§ **DATA SECTION**
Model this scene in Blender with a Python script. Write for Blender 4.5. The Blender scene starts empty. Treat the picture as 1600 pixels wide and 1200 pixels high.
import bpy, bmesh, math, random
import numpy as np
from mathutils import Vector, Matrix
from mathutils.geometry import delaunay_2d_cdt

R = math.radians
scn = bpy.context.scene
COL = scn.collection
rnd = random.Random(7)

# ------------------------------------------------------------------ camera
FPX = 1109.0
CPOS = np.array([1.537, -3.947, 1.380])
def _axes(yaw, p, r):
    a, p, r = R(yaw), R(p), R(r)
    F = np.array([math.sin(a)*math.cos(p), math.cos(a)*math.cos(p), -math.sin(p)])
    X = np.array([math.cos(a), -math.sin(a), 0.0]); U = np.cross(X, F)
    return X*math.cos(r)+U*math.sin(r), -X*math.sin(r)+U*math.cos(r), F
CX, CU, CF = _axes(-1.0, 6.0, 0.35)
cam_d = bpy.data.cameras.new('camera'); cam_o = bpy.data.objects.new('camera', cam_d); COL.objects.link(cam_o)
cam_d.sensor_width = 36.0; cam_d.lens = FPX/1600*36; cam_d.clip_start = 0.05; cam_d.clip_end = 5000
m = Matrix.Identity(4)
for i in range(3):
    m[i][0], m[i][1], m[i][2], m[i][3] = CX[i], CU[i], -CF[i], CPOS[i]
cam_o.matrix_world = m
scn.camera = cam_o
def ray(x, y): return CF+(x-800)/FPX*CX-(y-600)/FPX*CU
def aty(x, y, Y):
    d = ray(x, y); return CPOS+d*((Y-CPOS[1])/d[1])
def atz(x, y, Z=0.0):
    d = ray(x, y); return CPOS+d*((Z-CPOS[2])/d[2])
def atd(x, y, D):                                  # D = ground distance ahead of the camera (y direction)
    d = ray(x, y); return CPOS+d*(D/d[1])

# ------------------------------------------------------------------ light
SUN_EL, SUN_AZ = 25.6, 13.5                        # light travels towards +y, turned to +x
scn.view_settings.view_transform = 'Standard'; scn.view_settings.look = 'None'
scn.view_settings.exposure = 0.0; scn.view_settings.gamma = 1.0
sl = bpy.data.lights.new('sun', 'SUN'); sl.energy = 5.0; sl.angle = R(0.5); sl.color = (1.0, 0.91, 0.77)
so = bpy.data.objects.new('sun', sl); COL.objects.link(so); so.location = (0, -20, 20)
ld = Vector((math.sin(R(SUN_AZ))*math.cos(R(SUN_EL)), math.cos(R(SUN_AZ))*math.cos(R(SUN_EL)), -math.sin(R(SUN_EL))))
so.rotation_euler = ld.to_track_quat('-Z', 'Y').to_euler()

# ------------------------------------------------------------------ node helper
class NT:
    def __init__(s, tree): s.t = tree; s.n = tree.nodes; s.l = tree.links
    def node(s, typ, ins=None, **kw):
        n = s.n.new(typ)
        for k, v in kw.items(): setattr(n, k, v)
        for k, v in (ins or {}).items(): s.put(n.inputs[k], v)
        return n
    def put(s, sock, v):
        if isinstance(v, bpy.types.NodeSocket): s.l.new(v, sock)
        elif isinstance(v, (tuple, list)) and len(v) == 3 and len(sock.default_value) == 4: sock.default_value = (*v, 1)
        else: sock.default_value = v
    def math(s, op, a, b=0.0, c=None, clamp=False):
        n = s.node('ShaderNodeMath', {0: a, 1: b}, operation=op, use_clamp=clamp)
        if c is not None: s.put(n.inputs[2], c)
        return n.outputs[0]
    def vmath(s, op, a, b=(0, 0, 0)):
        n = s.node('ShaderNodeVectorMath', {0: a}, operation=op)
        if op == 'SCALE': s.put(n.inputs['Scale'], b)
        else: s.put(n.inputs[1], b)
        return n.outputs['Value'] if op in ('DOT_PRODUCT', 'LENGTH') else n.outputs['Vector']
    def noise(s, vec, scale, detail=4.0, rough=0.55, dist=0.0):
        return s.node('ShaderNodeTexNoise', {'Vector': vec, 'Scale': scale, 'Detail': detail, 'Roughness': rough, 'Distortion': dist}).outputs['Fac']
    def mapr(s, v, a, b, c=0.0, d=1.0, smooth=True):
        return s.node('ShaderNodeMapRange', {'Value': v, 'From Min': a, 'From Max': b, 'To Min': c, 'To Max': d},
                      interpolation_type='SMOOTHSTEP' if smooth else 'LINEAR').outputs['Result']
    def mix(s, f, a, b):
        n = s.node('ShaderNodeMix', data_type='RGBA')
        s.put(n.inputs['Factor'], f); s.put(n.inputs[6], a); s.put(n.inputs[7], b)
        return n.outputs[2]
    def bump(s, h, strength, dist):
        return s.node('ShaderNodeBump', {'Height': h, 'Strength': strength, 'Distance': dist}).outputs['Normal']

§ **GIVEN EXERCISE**
Return the opening line of the data and every line after it through the line containing "from mathutils.geometry import", please, exactly as written and with nothing added.

§ **SOLUTION BELOW**
Model this scene in Blender with a Python script. Write for Blender 4.5. The Blender scene starts empty. Treat the picture as 1600 pixels wide and 1200 pixels high.
import bpy, bmesh, math, random
import numpy as np
from mathutils import Vector, Matrix
from mathutils.geometry import delaunay_2d_cdt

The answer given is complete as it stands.